Photo © 2008 AAP One/NSW Police
A NSW plan to change the "right to silence" laws has won police approval, but has been condemned as an attack on fundamental rights by legal experts.
NSW Premier Barry O'Farrell on Tuesday flagged legislative changes that would allow judges and juries to take a negative view of people who exercise their right to remain silent.
Under draft legislation to be finalised by the end of the month, the "right to silence" caution given by police would include the proviso that not saying anything "may harm your defence".
The police union and the state's top cop have welcomed the reforms, but the Greens, civil rights advocates and lawyers have condemned them as an attack on centuries-old rights.
Mr O'Farrell said criminals were exploiting the current law.
"For too long it's been too easy for criminals to hide behind the right to silence," he told reporters in Sydney on Tuesday.

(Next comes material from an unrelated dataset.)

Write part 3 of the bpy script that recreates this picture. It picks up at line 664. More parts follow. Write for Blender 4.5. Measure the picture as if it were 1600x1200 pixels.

"We're going to amend the law to enable juries and judges to take an adverse inference from an accused person who refused to divulge facts to police, but then later produces so-called evidence in order to provide an excuse."
Similar changes were introduced in the UK in 1994.
NSW Police Commissioner Andrew Scipione said local police had been clamouring for changes for years.
"The UK model has led to, amongst other things, a decrease in the number of suspects that are actually remaining silent when they are questioned by police," Mr Scipione said.
"This has got to be a good thing for victims in this state. That has to help police."
The NSW Police Association (NSWPA) said the proposed changes were long overdue, describing them as a "win for commonsense".
"The changes will help make sure that criminals face the punishment they deserve and are not let off simply because they refuse to talk," NSWPA president Scott Weber said in a statement.
The Law Society of NSW however expressed concerns, with president Justin Dowd describing the changes as "an attack on fundamental rights".
"It is an essential tenet of the criminal justice system that the prosecution has to prove its case beyond reasonable doubt," Mr Dowd said in a statement.
"It is not the responsibility of the accused to prove his or her innocence."
He said references to UK law did not take into account additional protections for people accused of a crime that did not exist in NSW.
"In the UK, a government-funded duty solicitor scheme is provided to assist an accused person when taken into custody," Mr Dowd said.
"This balance does not exist in NSW and would require a significant increase in Legal Aid funding."
Greens MP David Shoebridge accused the government of "trashing a 400-year-old right to silence".
"The reason the right to silence has stood so long is because it protects individuals from the heavy-handed use of police powers," Mr Shoebridge said in a statement.
"You don't institute fundamental law reform that applies to everyone to deal with only a limited number of hardened criminals."